| Request |
Write out exactly the lines from the line with "leafmat('leaf_bright', (.062, .115, .020), (.135, .20, .034))" through the line with "leafmat('leaf_under', (.010, .024, .011), (.024, .048, .017))", including both, and nothing more.

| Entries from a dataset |
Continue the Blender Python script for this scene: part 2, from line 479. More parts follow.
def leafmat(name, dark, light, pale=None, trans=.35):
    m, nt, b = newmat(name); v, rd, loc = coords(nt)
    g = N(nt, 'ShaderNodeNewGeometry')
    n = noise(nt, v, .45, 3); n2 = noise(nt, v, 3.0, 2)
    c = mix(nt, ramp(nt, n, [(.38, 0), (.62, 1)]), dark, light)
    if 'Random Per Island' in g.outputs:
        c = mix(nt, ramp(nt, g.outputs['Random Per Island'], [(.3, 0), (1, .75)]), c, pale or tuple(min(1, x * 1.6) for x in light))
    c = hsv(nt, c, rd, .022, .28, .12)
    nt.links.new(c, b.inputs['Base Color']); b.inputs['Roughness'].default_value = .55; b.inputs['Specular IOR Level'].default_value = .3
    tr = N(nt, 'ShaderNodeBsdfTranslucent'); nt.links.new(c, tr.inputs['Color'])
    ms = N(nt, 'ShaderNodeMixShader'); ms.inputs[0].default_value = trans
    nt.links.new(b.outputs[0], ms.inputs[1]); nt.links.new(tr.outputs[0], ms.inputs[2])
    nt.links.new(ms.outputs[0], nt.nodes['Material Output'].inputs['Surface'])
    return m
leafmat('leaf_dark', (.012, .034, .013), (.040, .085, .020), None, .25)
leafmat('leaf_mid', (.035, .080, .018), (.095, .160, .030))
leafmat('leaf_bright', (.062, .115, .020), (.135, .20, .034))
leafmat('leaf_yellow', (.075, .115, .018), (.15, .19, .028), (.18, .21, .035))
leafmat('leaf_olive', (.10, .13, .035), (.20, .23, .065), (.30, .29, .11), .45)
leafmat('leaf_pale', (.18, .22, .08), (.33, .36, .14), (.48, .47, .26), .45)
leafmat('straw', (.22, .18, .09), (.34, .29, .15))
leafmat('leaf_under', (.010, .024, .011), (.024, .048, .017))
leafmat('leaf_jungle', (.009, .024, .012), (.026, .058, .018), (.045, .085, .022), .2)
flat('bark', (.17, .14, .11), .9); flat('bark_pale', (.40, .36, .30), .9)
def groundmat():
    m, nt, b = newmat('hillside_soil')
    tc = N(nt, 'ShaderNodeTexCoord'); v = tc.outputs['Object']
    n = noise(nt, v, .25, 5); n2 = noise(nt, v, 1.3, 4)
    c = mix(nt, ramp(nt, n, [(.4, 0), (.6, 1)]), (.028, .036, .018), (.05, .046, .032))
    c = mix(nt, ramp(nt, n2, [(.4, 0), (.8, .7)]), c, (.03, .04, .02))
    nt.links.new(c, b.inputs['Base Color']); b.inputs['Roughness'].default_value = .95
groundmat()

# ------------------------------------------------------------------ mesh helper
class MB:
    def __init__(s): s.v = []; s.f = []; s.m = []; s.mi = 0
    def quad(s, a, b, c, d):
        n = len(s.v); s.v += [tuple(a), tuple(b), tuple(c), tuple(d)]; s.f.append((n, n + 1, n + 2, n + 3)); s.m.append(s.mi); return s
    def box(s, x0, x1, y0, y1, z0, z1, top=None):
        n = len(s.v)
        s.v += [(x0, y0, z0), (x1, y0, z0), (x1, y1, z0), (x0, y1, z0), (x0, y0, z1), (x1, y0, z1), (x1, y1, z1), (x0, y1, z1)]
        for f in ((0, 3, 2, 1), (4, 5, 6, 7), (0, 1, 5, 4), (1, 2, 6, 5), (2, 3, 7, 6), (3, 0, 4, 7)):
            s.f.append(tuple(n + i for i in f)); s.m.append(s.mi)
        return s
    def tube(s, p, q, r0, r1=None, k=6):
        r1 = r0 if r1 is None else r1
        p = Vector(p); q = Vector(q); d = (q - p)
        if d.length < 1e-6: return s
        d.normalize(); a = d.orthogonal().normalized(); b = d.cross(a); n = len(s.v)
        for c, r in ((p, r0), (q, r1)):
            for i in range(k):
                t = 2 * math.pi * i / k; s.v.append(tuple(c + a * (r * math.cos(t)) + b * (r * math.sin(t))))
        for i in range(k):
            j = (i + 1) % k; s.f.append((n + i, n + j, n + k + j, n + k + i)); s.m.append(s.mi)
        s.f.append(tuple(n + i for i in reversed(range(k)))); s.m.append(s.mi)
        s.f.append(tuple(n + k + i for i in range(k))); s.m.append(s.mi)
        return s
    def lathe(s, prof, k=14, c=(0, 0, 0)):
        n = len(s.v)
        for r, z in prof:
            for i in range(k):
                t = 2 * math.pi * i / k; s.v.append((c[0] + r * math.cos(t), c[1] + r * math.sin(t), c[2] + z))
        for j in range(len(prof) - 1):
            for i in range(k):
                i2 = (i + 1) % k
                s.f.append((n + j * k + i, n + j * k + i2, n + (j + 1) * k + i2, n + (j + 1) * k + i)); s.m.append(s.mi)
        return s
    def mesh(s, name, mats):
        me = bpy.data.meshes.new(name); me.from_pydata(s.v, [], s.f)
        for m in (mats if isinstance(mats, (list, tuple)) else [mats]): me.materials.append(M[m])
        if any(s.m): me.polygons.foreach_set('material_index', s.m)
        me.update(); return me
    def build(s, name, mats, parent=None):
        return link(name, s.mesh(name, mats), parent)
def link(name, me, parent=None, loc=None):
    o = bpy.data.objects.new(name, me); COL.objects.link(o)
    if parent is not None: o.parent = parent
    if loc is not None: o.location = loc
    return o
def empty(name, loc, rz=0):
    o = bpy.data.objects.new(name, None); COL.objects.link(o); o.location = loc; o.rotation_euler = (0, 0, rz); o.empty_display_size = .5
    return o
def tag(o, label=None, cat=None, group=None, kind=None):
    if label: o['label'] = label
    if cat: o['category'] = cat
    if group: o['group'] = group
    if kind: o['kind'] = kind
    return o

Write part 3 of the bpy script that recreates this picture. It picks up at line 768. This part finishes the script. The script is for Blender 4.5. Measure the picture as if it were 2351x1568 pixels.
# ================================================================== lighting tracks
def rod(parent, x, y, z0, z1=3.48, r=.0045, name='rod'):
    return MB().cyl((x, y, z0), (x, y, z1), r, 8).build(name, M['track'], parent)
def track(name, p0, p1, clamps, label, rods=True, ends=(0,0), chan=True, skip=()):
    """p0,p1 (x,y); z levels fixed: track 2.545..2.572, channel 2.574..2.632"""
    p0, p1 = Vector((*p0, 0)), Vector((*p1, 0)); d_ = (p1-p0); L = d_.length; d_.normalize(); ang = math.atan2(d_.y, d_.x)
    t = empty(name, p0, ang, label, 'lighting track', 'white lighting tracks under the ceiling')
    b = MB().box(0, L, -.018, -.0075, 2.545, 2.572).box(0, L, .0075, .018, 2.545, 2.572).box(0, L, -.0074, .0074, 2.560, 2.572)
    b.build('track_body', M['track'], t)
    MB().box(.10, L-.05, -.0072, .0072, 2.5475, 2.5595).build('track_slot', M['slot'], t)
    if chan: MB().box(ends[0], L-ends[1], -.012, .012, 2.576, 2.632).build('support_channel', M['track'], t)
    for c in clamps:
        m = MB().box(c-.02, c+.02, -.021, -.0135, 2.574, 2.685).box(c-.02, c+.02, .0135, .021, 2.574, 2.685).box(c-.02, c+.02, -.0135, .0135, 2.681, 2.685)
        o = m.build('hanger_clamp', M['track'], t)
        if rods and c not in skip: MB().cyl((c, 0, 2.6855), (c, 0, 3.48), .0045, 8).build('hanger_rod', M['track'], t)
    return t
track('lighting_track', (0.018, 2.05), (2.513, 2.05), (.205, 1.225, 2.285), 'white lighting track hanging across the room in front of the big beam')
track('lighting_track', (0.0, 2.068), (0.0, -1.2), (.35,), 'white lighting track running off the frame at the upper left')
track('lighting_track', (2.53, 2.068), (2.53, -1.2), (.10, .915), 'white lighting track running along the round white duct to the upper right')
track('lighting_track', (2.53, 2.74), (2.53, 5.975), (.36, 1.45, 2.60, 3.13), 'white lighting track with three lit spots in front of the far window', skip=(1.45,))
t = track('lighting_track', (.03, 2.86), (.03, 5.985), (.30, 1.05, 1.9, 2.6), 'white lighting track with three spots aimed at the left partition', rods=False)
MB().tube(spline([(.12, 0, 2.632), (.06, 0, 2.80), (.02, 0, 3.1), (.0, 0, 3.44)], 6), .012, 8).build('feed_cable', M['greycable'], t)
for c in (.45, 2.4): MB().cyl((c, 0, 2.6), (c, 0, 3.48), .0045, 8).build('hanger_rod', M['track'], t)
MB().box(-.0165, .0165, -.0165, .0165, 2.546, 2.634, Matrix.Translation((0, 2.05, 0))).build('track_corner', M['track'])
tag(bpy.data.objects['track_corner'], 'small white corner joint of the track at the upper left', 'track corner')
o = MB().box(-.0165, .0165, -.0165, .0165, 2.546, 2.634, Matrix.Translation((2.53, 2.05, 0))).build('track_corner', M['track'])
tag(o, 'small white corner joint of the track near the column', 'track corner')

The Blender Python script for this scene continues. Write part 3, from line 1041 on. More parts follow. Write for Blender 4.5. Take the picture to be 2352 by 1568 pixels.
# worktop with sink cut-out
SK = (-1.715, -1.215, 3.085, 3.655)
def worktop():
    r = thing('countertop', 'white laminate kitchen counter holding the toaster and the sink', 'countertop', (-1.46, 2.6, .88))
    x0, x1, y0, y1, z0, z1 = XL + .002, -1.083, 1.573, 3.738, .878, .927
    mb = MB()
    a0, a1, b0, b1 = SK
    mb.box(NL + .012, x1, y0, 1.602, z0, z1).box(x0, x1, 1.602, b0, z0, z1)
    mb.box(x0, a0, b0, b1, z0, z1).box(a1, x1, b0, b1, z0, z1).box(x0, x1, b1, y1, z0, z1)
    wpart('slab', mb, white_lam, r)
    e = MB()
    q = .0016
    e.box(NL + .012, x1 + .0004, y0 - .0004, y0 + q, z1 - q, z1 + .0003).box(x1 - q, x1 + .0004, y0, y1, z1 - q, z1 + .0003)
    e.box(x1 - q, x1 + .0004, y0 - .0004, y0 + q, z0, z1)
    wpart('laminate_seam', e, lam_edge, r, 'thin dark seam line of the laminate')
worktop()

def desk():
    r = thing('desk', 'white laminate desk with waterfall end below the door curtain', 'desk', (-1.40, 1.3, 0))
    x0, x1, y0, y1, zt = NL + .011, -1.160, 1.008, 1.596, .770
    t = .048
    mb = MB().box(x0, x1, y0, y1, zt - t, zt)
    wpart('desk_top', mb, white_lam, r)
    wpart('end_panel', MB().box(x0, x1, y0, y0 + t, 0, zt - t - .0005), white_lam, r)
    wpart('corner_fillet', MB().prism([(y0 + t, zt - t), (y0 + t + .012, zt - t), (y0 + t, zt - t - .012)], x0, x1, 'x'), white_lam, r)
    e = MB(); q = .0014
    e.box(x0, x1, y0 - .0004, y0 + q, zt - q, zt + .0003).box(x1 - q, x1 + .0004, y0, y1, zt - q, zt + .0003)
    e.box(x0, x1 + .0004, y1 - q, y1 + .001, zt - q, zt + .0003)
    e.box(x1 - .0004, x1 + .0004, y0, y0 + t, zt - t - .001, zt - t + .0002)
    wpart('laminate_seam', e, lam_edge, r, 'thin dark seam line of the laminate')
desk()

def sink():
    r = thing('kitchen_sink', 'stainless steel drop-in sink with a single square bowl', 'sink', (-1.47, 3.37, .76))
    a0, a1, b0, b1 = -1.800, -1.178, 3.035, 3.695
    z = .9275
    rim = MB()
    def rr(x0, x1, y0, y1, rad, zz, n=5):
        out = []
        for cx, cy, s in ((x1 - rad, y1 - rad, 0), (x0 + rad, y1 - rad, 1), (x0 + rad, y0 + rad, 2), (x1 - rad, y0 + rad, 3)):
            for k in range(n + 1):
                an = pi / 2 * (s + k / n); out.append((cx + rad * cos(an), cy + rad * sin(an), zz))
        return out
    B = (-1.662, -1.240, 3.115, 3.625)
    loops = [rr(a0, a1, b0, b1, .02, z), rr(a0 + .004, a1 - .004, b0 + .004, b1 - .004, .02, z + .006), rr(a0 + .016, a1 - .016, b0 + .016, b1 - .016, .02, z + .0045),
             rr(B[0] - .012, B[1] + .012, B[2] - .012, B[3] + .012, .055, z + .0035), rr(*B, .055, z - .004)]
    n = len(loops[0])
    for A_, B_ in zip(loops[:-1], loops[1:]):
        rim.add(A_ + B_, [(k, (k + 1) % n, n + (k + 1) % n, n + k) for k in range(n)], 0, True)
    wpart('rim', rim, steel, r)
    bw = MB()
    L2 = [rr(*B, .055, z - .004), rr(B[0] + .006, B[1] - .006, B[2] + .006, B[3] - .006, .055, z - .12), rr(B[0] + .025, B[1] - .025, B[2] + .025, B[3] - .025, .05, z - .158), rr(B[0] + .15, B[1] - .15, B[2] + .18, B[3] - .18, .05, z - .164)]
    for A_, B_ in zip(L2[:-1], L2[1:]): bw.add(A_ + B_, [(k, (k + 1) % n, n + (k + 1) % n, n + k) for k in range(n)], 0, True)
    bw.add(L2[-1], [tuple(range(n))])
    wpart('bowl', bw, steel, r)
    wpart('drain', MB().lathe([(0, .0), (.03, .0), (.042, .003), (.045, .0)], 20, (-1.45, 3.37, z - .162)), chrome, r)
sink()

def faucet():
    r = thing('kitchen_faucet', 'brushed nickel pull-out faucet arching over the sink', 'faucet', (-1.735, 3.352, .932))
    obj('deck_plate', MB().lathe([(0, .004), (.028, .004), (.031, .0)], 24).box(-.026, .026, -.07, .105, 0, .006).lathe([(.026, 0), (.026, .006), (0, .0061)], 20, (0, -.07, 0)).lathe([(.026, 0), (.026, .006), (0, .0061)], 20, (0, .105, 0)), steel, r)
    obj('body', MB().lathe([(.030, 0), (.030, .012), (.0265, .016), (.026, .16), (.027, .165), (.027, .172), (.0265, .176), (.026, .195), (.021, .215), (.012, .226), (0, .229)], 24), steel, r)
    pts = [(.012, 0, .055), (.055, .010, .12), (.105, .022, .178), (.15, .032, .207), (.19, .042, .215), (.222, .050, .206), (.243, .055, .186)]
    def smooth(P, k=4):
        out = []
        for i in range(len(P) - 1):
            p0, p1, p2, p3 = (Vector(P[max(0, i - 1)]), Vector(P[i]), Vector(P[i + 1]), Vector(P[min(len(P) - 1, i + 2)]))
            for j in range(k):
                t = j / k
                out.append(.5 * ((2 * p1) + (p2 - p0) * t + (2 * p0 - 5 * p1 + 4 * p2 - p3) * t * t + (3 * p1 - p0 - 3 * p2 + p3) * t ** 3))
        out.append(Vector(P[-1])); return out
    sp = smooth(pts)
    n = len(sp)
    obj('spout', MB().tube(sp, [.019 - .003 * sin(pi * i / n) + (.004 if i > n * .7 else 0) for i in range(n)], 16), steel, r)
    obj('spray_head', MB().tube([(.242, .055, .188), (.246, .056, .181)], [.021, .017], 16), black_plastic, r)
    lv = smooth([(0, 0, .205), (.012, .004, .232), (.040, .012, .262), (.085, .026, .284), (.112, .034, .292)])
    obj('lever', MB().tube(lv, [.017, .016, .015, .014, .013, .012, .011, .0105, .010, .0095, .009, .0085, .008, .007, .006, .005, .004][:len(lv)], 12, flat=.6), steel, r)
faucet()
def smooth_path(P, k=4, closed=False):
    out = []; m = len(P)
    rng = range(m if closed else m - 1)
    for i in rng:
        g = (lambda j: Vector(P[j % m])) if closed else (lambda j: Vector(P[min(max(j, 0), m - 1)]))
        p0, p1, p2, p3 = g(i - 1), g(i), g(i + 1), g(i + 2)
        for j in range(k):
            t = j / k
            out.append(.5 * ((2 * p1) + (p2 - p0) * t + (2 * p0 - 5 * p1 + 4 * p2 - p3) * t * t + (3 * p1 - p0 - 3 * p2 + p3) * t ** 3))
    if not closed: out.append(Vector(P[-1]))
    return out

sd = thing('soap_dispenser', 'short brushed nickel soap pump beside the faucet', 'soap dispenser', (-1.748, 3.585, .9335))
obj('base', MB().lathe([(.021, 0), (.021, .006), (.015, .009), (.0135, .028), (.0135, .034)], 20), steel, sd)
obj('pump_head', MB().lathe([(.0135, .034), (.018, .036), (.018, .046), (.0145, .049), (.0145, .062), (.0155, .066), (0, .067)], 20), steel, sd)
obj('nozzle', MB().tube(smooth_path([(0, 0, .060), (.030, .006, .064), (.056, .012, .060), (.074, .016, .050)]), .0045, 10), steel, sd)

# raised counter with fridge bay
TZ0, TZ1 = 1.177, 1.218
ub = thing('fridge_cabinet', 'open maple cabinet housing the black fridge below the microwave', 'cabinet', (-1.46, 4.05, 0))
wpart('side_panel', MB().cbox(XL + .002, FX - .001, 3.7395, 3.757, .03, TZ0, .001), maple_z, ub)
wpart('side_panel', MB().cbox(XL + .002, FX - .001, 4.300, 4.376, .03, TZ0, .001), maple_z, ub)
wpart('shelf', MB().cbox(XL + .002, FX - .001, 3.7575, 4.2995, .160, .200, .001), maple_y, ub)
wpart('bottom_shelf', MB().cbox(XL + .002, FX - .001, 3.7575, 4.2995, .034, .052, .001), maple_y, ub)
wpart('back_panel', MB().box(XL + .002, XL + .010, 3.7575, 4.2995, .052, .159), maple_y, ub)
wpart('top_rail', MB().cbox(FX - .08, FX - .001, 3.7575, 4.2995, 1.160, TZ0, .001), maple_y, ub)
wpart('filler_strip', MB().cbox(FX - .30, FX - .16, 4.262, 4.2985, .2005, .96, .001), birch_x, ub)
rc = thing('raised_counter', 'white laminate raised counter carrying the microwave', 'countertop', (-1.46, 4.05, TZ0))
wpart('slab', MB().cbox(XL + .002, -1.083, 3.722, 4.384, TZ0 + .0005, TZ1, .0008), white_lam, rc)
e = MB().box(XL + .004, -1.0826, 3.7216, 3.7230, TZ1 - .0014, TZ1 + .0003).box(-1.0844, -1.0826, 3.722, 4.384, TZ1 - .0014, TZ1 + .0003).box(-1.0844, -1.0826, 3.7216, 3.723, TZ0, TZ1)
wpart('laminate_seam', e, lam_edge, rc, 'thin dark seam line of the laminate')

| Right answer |
leafmat('leaf_bright', (.062, .115, .020), (.135, .20, .034))
leafmat('leaf_yellow', (.075, .115, .018), (.15, .19, .028), (.18, .21, .035))
leafmat('leaf_olive', (.10, .13, .035), (.20, .23, .065), (.30, .29, .11), .45)
leafmat('leaf_pale', (.18, .22, .08), (.33, .36, .14), (.48, .47, .26), .45)
leafmat('straw', (.22, .18, .09), (.34, .29, .15))
leafmat('leaf_under', (.010, .024, .011), (.024, .048, .017))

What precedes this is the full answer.